Hand puts native tree seeding into blue pastic planting tool

Reforesting is used around the world to offset emissions. (ABC News: Hugh Sando)

The spokesperson said Origin had a range of products which had been certified by Climate Active as meeting requirements of Climate Active standards and these were reviewed on an ongoing basis.

Tasmanian Expeditions said it had bought the credits through South Pole.
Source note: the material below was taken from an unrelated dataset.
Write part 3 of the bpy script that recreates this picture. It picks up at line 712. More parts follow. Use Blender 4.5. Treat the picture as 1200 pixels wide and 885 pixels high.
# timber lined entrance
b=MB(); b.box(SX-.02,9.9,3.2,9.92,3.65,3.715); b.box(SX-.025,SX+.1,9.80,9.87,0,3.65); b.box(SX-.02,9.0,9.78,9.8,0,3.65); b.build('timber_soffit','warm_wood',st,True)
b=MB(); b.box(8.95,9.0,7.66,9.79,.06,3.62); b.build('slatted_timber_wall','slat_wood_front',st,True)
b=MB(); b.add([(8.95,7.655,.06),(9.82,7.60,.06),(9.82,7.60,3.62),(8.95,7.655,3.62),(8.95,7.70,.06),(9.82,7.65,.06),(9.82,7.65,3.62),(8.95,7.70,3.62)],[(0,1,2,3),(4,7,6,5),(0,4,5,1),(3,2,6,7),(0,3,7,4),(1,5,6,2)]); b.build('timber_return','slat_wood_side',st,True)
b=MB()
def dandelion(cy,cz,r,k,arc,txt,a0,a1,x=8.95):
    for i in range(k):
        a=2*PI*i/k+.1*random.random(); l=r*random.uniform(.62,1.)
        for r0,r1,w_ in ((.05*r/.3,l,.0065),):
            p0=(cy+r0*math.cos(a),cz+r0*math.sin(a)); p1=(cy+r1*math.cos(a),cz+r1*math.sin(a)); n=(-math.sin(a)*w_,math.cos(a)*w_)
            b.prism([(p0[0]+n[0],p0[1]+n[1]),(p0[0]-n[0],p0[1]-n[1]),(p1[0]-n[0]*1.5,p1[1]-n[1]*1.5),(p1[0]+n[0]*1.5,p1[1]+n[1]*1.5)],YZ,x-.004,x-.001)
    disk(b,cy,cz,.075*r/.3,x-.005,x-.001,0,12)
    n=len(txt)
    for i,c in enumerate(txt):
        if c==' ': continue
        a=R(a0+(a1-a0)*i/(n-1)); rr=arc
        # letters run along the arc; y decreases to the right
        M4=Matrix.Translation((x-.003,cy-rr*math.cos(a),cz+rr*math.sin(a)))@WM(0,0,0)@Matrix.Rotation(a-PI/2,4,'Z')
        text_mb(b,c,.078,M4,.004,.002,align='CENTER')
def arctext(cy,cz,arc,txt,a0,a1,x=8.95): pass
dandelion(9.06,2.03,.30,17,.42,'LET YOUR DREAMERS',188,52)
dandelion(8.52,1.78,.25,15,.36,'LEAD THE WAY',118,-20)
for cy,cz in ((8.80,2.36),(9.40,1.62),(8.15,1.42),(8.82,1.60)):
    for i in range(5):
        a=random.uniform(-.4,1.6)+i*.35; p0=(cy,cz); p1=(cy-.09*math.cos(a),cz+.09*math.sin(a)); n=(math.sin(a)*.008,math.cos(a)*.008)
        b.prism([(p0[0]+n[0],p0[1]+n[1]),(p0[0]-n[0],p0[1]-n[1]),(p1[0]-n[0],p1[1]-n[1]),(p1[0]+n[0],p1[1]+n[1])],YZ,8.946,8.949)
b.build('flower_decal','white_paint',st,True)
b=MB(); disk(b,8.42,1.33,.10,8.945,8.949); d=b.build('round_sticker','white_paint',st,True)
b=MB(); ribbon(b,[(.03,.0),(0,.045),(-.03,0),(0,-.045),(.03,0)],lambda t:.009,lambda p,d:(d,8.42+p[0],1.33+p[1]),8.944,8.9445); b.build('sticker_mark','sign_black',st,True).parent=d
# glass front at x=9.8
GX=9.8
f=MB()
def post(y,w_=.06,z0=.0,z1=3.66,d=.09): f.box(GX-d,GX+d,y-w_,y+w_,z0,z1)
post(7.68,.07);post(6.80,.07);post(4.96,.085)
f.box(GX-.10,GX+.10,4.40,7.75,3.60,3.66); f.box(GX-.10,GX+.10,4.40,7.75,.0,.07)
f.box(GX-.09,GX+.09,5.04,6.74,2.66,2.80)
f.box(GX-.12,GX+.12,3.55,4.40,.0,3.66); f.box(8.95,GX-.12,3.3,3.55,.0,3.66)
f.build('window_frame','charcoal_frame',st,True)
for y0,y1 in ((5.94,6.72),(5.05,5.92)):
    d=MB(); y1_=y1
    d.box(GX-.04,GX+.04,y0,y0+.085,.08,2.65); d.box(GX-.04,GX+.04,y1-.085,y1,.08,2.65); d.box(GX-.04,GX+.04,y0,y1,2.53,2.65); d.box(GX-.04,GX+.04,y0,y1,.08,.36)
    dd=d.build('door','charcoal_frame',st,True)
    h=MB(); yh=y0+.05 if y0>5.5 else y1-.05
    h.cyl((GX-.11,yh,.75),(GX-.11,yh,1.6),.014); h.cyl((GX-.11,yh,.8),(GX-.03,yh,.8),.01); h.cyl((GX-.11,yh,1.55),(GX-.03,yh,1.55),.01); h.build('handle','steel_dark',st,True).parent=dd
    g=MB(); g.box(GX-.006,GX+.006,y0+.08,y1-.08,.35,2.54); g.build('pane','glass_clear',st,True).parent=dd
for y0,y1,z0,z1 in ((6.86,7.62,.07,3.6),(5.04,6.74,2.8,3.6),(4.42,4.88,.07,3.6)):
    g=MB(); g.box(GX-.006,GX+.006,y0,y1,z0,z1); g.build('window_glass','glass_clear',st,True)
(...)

A spokesperson said they were put towards “positive impact projects”.

A spokesperson said the company was made aware of the allegations against Kariba in early 2023 and immediately consulted South Pole, which “strongly refuted” the allegations.

The company declined to say how many credits it purchased.

South Pole no longer confident in Kariba

A spokesman for the Climate Change Department said it had suspended processing certification applications to use Kariba offsets until Verra had finished its investigation.

The spokesman said, Verra programs provided a path to corrective action when Verra has concerns about a project’s integrity and how it impacts the integrity of its programs.

On October 28 South Pole issued a statement saying it was not confident that the Kariba project met the standards it expected from its partners.

It said carbon credits and certifications would be the responsibility of the project’s owner Carbon Green Investments.

Carbon Green Investments has vowed to continue the project.

The director of CGI Steve Wentzel told Reuters news service the project would still proceed “without question, in compliance with Zimbabwe’s laws, Verra’s regulations and with unwavering commitment to our stakeholders”.

Carbon credits are supposed to be generated through certified projects like forest regeneration that capture carbon or avoid emissions.

The credits from the projects can be purchased and then retired by entities to cancel out their carbon emissions.

REDD+ stands for reducing emissions from deforestation and forest degradation in developing countries.

The + stands for additional forest related activities that protect climate, like sustainable management and conservation of forest carbon stocks.